In A Time to Die, a critically acclaimed best-seller in the United Kingdom, international reporter Robert Moore—who covered the Kursk tragedy from Russia as it happened—draws on exclusive access he obtained to top Russian military figures in telling the inside story of the disaster with the factual depth of the best journalism and the compelling moment-by-moment tension of a thriller. He takes us right down inside the Kursk as two massive explosions—the second measuring 3.5 on the Richter scale—rip through compartment after compartment. Bringing the horror of the explosions vividly to life, he details the agonizing drama of the twenty-three men who survived as they fight against time to be rescued.

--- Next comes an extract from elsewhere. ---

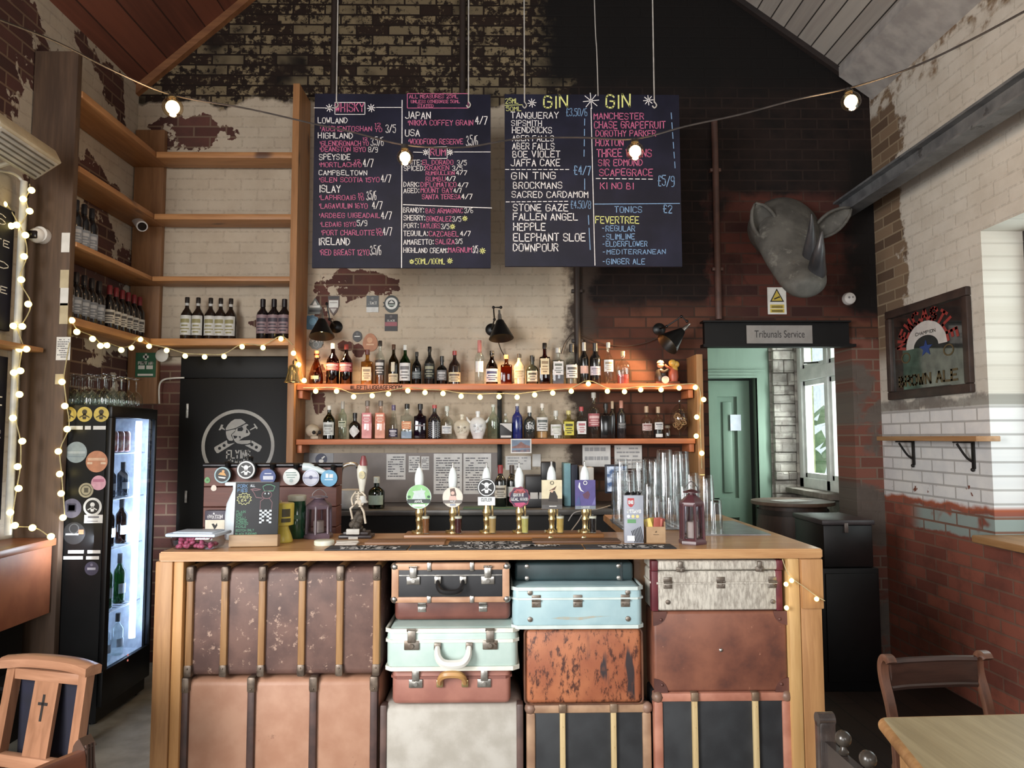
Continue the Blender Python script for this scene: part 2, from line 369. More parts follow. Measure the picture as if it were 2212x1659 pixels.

In a journalistic coup, Moore obtained secret access to the Kursk’s highly restricted Arctic submarine base, and he makes the desolation of that forbidden world palpable on the page. As word of the tragedy breaks, he portrays the fear and growing rage of the families of the crew as they clamor for news of their loved ones and confront Vladimir Putin, Russia’s newly elected president.

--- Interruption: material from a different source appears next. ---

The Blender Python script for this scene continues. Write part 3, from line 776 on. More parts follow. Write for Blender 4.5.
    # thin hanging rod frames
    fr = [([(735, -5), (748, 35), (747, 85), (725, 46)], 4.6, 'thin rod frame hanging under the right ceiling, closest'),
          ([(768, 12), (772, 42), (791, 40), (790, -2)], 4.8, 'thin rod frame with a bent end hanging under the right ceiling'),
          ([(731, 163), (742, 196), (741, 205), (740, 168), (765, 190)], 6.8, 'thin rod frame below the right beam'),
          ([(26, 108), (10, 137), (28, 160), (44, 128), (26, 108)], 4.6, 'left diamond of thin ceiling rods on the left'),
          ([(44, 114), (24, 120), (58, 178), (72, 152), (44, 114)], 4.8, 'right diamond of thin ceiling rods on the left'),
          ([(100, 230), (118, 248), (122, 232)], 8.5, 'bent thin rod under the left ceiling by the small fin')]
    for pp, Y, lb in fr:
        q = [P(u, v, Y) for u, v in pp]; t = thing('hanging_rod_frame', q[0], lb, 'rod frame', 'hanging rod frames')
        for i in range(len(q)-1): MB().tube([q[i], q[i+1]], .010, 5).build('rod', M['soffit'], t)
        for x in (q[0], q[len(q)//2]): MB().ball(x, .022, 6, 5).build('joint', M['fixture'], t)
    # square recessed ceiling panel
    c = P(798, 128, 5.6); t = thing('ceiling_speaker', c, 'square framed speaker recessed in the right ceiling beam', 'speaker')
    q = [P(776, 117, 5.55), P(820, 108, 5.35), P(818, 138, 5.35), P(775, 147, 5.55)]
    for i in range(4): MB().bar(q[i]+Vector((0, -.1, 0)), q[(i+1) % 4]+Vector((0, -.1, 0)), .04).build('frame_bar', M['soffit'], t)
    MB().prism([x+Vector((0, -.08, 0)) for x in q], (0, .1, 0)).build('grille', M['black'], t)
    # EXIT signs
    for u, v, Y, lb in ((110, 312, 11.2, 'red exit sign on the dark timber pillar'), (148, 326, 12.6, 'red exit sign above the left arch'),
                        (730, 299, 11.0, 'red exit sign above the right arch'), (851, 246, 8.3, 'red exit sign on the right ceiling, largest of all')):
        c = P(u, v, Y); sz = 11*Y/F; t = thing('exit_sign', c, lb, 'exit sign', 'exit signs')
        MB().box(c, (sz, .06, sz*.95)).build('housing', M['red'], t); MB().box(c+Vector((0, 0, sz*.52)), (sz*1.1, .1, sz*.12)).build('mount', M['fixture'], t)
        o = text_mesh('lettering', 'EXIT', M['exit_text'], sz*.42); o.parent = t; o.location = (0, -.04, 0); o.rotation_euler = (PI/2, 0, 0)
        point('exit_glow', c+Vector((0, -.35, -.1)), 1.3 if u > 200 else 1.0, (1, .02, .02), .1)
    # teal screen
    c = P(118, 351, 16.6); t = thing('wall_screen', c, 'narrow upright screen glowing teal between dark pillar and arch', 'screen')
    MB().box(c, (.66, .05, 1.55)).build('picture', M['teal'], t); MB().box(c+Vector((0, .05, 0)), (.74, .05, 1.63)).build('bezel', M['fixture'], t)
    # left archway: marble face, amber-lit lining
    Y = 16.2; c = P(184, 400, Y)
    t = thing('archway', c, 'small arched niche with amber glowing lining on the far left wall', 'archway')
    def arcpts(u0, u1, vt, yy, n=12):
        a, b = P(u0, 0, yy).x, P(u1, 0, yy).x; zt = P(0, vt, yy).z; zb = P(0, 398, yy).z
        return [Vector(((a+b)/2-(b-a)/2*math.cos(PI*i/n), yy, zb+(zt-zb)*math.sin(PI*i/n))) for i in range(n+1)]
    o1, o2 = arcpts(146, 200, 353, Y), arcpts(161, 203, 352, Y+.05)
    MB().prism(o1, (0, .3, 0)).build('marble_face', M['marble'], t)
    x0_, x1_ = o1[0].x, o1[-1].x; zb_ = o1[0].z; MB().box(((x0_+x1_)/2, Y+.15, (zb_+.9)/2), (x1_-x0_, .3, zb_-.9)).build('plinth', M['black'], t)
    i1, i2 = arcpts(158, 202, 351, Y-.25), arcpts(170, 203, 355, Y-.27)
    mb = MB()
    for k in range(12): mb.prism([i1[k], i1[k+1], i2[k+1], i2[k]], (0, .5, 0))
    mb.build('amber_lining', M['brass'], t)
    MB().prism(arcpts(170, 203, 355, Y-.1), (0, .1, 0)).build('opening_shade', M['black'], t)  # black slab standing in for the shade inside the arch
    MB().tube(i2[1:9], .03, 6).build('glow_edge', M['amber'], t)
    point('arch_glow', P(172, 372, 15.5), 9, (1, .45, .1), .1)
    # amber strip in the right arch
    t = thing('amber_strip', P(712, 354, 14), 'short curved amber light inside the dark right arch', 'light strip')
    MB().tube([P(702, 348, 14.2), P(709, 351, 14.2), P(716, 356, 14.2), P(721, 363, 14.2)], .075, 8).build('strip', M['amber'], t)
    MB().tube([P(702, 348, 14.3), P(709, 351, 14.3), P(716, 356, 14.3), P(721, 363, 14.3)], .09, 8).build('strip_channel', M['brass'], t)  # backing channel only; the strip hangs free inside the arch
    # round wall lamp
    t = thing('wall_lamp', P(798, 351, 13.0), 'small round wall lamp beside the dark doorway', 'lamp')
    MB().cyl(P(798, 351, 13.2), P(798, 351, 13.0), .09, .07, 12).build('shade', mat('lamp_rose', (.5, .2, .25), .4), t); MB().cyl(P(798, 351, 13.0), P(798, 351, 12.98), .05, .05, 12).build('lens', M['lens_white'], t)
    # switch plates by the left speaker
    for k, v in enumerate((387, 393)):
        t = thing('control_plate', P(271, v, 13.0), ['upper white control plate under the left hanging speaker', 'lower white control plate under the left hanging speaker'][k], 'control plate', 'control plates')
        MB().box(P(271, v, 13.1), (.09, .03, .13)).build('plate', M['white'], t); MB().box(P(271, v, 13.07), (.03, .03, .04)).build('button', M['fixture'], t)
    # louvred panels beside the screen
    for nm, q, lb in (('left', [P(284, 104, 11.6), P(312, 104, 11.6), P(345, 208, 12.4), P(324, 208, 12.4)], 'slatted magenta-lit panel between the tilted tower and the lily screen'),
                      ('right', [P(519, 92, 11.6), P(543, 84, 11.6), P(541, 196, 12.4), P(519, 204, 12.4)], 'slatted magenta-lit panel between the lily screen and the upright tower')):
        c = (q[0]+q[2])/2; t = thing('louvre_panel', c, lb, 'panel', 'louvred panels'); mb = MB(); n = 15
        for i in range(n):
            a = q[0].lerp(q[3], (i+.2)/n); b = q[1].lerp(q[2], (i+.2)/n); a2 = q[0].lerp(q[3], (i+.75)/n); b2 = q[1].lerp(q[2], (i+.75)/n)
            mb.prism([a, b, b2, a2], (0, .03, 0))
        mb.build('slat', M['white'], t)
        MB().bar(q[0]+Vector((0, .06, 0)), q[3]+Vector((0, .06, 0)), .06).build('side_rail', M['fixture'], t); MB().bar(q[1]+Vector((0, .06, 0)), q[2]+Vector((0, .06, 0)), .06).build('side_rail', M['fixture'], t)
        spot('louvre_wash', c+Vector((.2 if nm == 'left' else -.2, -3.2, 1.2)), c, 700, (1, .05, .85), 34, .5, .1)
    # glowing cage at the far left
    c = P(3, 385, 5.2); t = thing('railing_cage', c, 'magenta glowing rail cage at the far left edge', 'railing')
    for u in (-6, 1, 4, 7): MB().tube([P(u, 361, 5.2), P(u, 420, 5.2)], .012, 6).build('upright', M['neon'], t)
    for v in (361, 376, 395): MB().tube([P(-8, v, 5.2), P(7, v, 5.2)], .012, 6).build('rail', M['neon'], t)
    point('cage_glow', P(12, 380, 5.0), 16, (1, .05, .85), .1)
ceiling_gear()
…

Moore also vividly re-creates the nail-biting tension of the heroic but deeply flawed Russian rescue efforts as men are sent down again and again, aboard antiquated mini-subs, in perilous attempts to get to the survivors. As Western rescuers are at last called in, Moore richly describes the fascinating world of the offshore divers who drop everything to make one last, desperate attempt to reach the trapped submariners.
A Time to Die is a riveting, brilliantly researched account of the deadliest submarine disaster in history and its devastating human cost.